Elle est vue quand le vent lève les ondes
Et fait le nid dans la fureur d’une vague
Elle part ferme et certaine comme une valle

Elle prête ses ailes à la tempête
Quand dans les grottes les lions rugissent
Elle vole et s’en va sur les abîmes

Elle ne cherche pas le roc la corde le quai
Mais de son insécurité elle fait sa force
Et du risque de mourir sa nourriture

C’est pour ça que je la vois l’image juste
Pour qui vit et chante dans la tempête.

Sophia Mello Breyner

J’ai connu Beatriz de la Rúa, cette femme artiste, il y a plus de dix ans. Et dans ce chemin d’art et de vie, nous nous sommes croisées un millier de fois. Son regard, son sourire complice demeurent intacts; lorsque Beatriz arrive, son parfum caractéristique nous permet de la pressentir avant la voir. C’est un être puissant qui parcourt la vie en utilisant les pinceaux comme des extensions de l’âme.

Je me souviens de ses lignes noires dessinant des arbres, graphismes, silhouettes, y compris quelques visages qui nous observaient. Ses œuvres ont constitué des fleuves d’encre, des paroles, des fils de pierre; puis la ligne s’est estompée en fils d’eau en noir et blanc, et elle est devenue tâche sur le papier. Beatriz de la Rúa peint ouverte à la vie, comme le dit le proverbe chinois:

« Il ne faut pas limiter la vie.
Il faut travailler comme elle le fait. »

Comme une fleur qui montre sa splendeur aujourd’hui les peintures toutes aux couleurs vives et précises sont l’empreinte, un indice, une trace que rien ne pourra effacer. Le graphique apparaît dans l’œuvre pictural. Sur la toile, l’artiste s’imprime comme unique matrice. Puis émergent les glacis et ainsi les couleurs constellent les toiles. La série Jardín cósmico (Jardin cosmique) commence par une tache imprimée et, à partir de ce moment, de successives couches de peinture laissent entrevoir ce départ s’achèvant par des coups de pinceau qui illuminent ce ciel dans la terre.

Voiles, couches, marques, traces, encres, plumes, pinceaux et eau se conjuguent jusqu’à aboutir à ces oiseaux et ces fleurs nichant dans des univers bleus. La grande image n’a pas de forme, dit le Tao. La couleur terre est la base de toutes les compositions, ainsi que la terre constitue la grande-mère qui nourrit et nous abrite.

Cette belle femme aux yeux vifs nous montre que pour toucher le ciel il faut avoir les pieds fermement ancrés sur la terre. Comme ces arbres qu’elle dessine, comme ces forêts qui aujourd’hui sont devenus elle-même. Tout est parfait. Le fil conducteur qui parcourt la vie de Beatriz est le même qui traverse son œuvre.

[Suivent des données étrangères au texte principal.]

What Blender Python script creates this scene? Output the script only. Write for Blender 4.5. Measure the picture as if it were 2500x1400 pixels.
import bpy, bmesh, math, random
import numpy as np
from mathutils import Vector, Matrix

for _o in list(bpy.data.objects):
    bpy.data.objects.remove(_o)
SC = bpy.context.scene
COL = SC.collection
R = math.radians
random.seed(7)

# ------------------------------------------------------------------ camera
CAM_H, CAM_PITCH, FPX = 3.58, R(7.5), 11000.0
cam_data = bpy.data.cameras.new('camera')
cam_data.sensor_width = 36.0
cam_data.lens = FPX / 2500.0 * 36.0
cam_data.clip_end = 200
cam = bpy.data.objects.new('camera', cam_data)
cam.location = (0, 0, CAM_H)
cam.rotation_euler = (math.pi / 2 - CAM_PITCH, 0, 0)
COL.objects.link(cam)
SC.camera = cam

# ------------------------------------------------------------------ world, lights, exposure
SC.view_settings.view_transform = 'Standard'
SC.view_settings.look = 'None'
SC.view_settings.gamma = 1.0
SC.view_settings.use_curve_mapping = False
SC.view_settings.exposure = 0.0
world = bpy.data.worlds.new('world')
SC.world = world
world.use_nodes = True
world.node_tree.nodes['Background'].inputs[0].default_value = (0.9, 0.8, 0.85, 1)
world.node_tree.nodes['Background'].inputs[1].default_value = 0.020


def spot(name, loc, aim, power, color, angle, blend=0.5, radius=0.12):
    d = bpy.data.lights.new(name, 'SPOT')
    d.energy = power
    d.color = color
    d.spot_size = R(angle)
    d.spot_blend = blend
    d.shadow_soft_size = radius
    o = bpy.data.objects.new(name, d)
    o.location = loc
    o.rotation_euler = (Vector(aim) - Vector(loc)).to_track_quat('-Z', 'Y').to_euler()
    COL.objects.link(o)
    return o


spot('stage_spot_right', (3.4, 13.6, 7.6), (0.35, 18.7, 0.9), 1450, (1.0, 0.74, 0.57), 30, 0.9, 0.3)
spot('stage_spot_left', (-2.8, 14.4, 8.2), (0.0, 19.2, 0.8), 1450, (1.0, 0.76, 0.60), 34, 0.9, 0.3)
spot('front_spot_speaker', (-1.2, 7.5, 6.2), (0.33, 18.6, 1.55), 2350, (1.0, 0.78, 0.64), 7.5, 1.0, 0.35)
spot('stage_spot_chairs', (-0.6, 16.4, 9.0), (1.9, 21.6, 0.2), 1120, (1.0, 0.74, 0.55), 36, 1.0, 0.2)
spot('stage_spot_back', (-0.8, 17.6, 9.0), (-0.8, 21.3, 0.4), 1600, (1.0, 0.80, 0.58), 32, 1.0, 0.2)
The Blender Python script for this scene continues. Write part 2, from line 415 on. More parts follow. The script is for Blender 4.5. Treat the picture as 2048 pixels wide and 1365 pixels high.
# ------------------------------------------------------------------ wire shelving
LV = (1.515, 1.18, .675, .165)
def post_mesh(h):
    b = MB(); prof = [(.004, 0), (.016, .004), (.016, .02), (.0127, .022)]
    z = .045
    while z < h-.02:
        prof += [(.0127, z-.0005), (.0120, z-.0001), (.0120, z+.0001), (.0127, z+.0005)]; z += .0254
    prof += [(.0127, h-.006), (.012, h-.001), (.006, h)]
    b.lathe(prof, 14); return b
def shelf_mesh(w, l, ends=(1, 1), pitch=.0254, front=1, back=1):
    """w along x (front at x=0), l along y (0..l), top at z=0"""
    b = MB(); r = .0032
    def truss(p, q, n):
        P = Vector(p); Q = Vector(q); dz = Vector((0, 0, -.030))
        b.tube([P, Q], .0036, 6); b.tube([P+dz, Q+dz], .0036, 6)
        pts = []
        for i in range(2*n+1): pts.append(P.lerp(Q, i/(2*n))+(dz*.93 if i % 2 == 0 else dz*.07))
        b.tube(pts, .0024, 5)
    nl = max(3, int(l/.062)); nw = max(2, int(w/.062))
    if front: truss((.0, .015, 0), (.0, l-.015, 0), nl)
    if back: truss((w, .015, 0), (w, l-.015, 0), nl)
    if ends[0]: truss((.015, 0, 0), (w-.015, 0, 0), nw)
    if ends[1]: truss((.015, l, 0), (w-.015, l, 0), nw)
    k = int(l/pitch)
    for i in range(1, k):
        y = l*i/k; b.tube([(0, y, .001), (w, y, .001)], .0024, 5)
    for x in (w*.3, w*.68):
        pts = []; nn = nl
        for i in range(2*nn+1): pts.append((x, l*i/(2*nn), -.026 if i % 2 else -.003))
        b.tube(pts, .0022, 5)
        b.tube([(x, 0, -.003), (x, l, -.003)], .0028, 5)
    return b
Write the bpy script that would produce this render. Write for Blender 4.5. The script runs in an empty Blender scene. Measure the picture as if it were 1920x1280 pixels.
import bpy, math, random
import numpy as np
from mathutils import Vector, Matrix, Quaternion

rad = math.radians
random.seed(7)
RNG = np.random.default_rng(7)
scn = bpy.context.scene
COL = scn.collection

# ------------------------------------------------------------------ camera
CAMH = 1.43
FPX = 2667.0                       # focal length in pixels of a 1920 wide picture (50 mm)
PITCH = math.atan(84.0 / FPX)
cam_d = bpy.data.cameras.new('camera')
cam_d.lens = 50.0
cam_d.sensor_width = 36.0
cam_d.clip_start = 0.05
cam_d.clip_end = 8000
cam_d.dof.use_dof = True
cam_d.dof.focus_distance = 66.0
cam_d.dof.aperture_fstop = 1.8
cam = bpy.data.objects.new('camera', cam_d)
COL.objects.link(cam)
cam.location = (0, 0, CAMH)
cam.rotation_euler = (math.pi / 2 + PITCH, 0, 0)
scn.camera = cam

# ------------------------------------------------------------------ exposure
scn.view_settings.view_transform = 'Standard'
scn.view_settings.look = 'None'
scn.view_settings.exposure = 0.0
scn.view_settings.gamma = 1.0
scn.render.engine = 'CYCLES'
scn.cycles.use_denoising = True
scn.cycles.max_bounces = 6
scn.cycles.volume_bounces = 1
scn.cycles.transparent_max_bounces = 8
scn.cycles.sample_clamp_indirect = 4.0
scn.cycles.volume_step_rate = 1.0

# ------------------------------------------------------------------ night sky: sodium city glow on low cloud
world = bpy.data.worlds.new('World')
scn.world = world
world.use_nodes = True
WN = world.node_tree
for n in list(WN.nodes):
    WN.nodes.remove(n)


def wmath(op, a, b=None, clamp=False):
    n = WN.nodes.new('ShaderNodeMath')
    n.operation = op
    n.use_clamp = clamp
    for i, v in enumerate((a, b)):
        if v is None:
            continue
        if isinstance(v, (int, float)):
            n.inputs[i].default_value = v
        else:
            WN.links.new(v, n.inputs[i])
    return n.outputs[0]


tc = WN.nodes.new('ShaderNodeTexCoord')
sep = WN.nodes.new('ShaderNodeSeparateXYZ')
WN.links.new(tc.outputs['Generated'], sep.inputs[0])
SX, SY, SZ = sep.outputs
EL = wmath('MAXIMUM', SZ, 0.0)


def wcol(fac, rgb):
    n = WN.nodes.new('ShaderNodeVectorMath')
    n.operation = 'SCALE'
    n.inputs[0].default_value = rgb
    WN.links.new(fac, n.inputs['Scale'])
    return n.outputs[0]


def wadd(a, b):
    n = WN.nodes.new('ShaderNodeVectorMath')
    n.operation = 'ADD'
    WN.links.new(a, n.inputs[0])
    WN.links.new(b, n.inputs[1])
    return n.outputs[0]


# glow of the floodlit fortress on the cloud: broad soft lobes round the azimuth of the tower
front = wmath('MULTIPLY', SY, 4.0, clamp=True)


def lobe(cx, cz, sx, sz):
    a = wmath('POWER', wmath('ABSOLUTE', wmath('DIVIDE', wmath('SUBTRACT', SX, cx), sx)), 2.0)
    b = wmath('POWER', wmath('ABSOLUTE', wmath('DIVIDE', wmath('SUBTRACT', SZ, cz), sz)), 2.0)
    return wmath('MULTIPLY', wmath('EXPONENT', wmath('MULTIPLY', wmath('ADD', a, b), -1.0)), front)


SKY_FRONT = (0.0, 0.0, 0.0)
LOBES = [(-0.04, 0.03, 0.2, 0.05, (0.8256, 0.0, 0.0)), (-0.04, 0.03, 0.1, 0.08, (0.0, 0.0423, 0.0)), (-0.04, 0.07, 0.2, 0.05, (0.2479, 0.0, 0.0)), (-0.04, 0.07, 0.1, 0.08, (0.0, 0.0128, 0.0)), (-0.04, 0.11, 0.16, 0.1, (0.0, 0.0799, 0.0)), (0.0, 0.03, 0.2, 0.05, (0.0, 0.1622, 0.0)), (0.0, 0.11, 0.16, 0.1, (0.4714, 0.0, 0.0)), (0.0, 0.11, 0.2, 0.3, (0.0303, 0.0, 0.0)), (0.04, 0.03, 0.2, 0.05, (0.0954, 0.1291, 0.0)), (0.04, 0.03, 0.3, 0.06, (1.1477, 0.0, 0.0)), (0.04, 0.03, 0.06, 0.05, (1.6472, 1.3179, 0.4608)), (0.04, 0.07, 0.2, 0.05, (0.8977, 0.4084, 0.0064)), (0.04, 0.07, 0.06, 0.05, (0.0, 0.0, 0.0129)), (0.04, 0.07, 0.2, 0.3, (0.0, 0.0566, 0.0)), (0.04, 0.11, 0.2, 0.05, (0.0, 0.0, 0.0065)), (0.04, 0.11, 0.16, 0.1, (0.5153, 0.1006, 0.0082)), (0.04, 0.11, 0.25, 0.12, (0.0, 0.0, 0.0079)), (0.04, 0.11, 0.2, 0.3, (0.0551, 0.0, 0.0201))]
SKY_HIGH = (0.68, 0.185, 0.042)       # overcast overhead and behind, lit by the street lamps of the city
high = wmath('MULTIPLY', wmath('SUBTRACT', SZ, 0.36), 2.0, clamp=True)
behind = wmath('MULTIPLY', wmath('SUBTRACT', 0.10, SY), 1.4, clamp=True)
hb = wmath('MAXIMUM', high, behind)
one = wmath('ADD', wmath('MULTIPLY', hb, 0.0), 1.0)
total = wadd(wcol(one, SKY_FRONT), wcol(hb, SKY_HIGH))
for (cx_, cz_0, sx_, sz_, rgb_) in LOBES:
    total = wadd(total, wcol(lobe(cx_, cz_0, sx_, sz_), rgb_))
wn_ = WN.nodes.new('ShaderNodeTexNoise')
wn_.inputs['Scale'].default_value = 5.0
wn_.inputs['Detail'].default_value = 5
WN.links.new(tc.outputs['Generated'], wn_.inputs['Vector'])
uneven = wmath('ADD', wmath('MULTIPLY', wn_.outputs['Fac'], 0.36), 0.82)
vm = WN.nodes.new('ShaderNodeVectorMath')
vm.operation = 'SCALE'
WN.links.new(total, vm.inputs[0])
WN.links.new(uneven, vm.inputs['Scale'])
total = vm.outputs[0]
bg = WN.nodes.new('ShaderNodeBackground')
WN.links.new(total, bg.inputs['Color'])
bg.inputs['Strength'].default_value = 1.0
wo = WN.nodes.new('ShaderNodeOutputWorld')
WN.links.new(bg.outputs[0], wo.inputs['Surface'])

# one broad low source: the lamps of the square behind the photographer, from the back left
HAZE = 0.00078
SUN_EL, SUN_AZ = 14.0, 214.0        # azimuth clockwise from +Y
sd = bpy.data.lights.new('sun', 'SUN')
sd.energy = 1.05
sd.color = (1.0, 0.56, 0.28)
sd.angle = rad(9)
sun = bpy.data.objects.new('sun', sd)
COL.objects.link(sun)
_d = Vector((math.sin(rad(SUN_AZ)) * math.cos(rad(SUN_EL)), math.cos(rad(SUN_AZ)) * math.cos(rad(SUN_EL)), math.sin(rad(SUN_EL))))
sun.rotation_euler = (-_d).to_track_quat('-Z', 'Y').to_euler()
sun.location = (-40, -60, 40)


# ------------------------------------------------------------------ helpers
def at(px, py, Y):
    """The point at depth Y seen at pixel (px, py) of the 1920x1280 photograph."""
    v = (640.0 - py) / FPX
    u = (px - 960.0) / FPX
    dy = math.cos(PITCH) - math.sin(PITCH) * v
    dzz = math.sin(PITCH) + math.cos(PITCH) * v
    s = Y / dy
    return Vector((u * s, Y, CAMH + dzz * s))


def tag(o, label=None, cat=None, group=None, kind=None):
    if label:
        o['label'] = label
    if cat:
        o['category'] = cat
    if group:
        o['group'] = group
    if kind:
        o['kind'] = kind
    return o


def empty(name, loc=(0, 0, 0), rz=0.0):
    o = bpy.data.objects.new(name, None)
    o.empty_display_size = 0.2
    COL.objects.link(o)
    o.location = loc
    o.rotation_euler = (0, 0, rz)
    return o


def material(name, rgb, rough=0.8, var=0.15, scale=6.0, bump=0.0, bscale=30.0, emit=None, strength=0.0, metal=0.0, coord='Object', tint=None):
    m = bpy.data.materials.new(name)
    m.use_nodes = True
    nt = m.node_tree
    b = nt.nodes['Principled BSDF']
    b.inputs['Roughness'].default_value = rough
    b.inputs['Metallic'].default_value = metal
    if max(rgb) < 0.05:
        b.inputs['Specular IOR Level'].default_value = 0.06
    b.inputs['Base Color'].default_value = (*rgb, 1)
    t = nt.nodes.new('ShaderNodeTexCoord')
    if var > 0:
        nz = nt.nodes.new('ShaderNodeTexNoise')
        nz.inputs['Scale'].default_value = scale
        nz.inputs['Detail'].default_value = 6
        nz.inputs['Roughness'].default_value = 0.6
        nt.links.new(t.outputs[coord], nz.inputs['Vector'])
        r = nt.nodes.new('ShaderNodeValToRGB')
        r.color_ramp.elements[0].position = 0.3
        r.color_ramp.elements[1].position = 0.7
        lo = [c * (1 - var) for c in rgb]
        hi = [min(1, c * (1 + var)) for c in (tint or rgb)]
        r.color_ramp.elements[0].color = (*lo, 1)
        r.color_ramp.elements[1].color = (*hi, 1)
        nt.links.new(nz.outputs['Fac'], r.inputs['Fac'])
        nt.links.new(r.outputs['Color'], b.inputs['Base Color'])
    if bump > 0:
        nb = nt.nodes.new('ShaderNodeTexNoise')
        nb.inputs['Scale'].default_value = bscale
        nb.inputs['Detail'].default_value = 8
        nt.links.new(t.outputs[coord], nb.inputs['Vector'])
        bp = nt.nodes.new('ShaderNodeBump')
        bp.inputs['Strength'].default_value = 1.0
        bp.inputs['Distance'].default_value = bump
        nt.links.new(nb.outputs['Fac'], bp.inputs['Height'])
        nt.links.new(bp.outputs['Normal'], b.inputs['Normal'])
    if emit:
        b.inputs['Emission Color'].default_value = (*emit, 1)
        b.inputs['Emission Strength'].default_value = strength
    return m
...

Cette exposition née lorsque la galeriste voit une œuvre appelée Bosque no dominado (Forêt indompté). Le meilleur des exemples pour dire que la nature qui l’habite est libre et qu’elle a ses propres règles.

Dans cette exposition les œuvres nous invitent à parcourir des situations encadrées dans l’intérieur des cavernes. Aujourd’hui le tsunami est fini et Beatriz est debout, enracinée, et ses branches aux mille couleurs touchent le ciel.